MAS também disse para dar a outra face. Esta é uma mensagem que parece ser uma mensagem de Paz. Enquanto fui cristão eu admirava esta mensagem como bondosa e sábia.
Hoje sei que era falta de espírito crítico. A mensagem de dar a outra face é uma má mensagem, e isso só é difícil de entender porque ninguém a leva a sério.

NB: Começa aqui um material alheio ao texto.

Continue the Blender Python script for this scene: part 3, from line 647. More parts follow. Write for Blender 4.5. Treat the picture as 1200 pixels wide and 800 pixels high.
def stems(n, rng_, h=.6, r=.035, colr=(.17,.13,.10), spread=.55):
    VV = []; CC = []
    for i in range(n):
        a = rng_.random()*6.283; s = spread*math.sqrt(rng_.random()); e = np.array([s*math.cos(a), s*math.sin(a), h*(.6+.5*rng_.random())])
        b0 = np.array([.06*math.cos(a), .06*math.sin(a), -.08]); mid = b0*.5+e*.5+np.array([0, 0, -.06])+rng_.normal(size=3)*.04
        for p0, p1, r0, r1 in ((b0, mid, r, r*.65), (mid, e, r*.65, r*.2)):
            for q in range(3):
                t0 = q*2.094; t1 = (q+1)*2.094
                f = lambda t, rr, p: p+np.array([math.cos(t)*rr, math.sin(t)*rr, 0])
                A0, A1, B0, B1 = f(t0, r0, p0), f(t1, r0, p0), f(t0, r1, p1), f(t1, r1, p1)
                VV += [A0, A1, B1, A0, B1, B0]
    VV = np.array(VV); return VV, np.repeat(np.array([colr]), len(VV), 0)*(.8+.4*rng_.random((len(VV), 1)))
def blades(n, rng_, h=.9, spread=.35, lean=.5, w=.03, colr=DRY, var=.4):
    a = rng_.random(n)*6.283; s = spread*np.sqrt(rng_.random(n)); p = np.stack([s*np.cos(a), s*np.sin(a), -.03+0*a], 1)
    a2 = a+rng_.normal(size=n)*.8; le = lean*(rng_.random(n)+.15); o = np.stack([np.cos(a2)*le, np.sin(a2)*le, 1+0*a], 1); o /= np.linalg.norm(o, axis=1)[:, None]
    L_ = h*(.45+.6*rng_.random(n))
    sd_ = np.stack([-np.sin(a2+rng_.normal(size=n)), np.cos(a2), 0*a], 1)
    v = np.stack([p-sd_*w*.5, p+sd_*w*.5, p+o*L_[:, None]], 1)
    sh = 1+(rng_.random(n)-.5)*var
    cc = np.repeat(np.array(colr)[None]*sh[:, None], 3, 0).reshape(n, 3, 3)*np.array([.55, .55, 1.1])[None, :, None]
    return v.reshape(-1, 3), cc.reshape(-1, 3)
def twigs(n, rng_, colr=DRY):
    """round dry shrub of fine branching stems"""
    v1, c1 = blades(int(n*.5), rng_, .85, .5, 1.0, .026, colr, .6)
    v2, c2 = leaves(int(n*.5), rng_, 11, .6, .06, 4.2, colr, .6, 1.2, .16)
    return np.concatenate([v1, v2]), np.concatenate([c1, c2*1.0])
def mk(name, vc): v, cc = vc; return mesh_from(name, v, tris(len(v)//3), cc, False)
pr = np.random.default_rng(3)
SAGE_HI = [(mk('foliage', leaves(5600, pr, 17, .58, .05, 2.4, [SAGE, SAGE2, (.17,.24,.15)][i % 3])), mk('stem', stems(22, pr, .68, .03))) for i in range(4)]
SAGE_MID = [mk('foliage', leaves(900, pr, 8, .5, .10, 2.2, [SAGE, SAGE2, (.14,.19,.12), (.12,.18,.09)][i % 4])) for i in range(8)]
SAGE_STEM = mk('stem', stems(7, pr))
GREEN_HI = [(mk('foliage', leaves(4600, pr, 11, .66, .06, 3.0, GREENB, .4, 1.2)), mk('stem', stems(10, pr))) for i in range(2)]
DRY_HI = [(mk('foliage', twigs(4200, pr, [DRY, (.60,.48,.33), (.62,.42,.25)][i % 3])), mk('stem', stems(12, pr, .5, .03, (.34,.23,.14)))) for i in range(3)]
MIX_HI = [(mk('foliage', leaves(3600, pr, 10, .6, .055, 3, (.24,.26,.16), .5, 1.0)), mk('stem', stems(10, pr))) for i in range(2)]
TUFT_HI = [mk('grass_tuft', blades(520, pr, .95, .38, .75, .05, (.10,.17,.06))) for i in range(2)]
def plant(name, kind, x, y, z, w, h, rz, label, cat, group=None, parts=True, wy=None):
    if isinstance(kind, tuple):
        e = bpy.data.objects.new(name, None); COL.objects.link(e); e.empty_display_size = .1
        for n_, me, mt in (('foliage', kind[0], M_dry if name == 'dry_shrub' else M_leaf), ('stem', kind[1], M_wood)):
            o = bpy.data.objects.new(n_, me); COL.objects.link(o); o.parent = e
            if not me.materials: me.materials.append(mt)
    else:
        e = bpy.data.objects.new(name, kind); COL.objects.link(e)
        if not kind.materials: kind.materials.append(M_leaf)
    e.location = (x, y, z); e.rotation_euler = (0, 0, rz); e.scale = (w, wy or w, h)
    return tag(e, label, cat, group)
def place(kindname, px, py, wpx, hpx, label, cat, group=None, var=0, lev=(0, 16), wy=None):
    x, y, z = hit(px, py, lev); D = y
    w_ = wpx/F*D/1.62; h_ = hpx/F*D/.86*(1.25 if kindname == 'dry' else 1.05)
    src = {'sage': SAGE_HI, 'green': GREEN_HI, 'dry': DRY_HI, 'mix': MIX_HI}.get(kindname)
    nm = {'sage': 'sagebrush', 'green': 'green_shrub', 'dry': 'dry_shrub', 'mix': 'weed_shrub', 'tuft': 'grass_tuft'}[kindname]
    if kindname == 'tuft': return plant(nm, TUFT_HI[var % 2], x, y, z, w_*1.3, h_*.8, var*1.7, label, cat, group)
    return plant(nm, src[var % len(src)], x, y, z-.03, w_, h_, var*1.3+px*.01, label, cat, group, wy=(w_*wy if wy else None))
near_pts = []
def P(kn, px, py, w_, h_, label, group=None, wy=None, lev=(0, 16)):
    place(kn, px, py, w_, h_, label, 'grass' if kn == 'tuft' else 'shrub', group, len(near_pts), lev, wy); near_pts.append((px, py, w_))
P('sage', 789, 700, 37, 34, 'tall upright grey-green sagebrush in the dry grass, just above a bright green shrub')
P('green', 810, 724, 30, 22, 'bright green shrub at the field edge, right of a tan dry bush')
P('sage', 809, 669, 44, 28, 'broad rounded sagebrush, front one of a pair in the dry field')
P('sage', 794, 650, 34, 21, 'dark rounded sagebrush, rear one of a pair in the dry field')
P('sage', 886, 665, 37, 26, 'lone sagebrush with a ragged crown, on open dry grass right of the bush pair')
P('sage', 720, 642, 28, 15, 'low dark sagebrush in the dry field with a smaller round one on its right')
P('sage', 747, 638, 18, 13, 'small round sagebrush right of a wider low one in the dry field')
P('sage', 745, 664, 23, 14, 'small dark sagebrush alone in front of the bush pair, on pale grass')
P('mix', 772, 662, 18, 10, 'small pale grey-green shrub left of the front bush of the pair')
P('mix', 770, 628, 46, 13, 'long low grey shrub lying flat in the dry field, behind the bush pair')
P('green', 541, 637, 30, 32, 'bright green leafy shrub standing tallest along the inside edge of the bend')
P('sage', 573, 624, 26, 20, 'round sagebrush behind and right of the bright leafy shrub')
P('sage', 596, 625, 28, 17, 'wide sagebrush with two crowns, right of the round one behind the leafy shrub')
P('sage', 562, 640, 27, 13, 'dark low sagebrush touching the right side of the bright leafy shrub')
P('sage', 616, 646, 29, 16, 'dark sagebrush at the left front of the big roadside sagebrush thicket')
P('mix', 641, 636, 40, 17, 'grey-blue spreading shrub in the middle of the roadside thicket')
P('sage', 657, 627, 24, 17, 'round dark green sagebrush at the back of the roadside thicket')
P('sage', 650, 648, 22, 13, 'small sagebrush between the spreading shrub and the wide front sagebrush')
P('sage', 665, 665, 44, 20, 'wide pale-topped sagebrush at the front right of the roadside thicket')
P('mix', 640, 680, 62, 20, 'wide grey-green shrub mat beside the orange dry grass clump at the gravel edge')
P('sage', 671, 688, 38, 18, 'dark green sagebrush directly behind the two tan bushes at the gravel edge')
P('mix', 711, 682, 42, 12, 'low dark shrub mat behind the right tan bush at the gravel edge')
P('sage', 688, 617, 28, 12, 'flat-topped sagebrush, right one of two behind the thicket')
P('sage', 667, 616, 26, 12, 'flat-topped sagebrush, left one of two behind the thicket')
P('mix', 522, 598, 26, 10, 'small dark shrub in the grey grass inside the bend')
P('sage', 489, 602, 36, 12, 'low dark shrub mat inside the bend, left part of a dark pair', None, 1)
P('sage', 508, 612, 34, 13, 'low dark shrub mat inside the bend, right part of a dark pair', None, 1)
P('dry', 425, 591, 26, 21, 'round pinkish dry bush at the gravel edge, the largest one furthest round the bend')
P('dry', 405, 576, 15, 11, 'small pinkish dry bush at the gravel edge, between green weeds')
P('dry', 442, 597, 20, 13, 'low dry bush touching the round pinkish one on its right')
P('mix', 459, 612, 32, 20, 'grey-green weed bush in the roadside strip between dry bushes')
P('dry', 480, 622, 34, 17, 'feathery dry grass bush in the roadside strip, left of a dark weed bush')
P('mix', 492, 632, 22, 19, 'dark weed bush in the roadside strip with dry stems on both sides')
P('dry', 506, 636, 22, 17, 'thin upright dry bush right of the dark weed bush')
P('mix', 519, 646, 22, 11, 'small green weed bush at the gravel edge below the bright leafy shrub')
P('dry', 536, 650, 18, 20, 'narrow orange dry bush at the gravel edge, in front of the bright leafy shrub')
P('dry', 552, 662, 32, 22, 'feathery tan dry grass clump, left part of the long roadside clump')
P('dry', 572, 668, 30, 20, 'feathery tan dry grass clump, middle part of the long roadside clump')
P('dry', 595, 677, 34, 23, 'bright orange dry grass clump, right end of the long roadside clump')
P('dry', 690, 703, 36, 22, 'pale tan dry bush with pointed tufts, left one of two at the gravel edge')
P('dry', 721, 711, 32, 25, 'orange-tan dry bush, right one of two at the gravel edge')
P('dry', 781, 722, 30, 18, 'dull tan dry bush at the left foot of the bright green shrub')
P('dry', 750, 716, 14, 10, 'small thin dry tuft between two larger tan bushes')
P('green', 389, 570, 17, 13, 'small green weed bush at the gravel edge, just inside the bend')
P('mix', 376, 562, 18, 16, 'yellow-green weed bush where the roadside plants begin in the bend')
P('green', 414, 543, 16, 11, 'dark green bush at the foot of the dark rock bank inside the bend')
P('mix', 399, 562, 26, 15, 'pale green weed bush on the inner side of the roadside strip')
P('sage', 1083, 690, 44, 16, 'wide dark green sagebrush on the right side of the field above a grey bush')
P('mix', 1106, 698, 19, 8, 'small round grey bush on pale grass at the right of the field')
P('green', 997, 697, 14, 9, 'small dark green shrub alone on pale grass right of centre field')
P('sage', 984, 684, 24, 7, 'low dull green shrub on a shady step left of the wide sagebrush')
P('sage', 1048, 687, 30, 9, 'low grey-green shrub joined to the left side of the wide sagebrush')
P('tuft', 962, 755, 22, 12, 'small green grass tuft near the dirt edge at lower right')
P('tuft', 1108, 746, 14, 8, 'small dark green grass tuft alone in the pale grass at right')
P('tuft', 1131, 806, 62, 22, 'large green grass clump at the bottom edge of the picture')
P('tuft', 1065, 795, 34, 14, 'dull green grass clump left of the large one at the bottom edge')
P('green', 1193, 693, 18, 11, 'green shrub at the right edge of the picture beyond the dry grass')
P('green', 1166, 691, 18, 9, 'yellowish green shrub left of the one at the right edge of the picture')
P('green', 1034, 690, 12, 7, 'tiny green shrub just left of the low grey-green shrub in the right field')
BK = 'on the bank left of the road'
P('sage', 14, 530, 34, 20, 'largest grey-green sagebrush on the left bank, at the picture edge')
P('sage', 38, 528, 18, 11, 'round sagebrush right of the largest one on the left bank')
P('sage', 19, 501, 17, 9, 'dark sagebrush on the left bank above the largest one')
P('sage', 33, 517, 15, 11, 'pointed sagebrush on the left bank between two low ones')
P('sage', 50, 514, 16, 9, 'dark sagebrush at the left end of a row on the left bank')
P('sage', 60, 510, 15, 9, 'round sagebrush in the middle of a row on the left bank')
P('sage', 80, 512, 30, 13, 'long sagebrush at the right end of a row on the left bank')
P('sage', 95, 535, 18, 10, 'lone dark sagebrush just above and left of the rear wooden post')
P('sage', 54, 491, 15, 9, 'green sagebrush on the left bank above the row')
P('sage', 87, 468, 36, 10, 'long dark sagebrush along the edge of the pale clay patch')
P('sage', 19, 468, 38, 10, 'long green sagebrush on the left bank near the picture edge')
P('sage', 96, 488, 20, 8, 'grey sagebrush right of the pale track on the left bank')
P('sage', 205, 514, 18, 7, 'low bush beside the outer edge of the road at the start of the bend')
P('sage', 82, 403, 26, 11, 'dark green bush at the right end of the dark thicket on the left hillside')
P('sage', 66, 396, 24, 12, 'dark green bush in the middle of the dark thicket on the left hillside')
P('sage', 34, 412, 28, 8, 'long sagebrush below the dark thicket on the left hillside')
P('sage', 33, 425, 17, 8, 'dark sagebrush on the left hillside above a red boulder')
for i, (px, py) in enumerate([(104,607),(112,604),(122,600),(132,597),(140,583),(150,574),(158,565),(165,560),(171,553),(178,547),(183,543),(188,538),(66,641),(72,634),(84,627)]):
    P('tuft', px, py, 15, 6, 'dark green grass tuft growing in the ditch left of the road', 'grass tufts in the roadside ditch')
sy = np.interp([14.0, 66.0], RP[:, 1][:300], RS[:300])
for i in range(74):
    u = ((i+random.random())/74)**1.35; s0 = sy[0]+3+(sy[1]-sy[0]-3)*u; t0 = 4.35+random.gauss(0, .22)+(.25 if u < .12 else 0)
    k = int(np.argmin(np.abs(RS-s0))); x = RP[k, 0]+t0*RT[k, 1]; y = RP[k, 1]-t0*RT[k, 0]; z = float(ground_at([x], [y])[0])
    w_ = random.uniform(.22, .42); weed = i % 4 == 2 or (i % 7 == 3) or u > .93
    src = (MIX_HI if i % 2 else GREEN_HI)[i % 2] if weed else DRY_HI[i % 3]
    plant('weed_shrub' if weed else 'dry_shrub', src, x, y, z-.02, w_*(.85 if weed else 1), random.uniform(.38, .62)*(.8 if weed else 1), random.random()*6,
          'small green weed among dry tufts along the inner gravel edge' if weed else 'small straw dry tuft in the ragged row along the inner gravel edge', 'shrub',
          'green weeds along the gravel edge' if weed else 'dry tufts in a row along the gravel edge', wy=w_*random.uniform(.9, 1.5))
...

Tanto o "olho por olho" como o "dá a outra face" são más mensagens, porque ambas propõem uma solução para todas as situações. Ambas conduziriam a fesgraças se levadas a sério. Numa sociedade em que ninguém retalia, os agressores têm um enorme incentivo para agredir. A opressão será dominante.
Numa sociedade em que ninguém é capaz de perdoar, pequenos incidentes escalam e geram enormes conflitos. Não haverá paz.
A solução certa é esquecer o que está nesses livros "sagrados" e tentar encontrar as melhores soluções. Às vezes a retaliação é louvável, outras vezes é lamentável.

Ainda bem que alguma europa não deu a outra face quando o Hitler lançou o seu exército.

No geral (mas cada caso é um caso!), o ideal é responder às agressões com uma retaliação rápida e eficaz. Mas de forma proporcionada, e disposição de perdoar.


Quanto a "amar os inimigos", é uma simples contradição. Se os amo, não são inimigos.

E não vejo nada de moralmente errado em ter inimigos. Mas isto sou eu que tendo a avaliar moralmente as acções e não os sentimentos.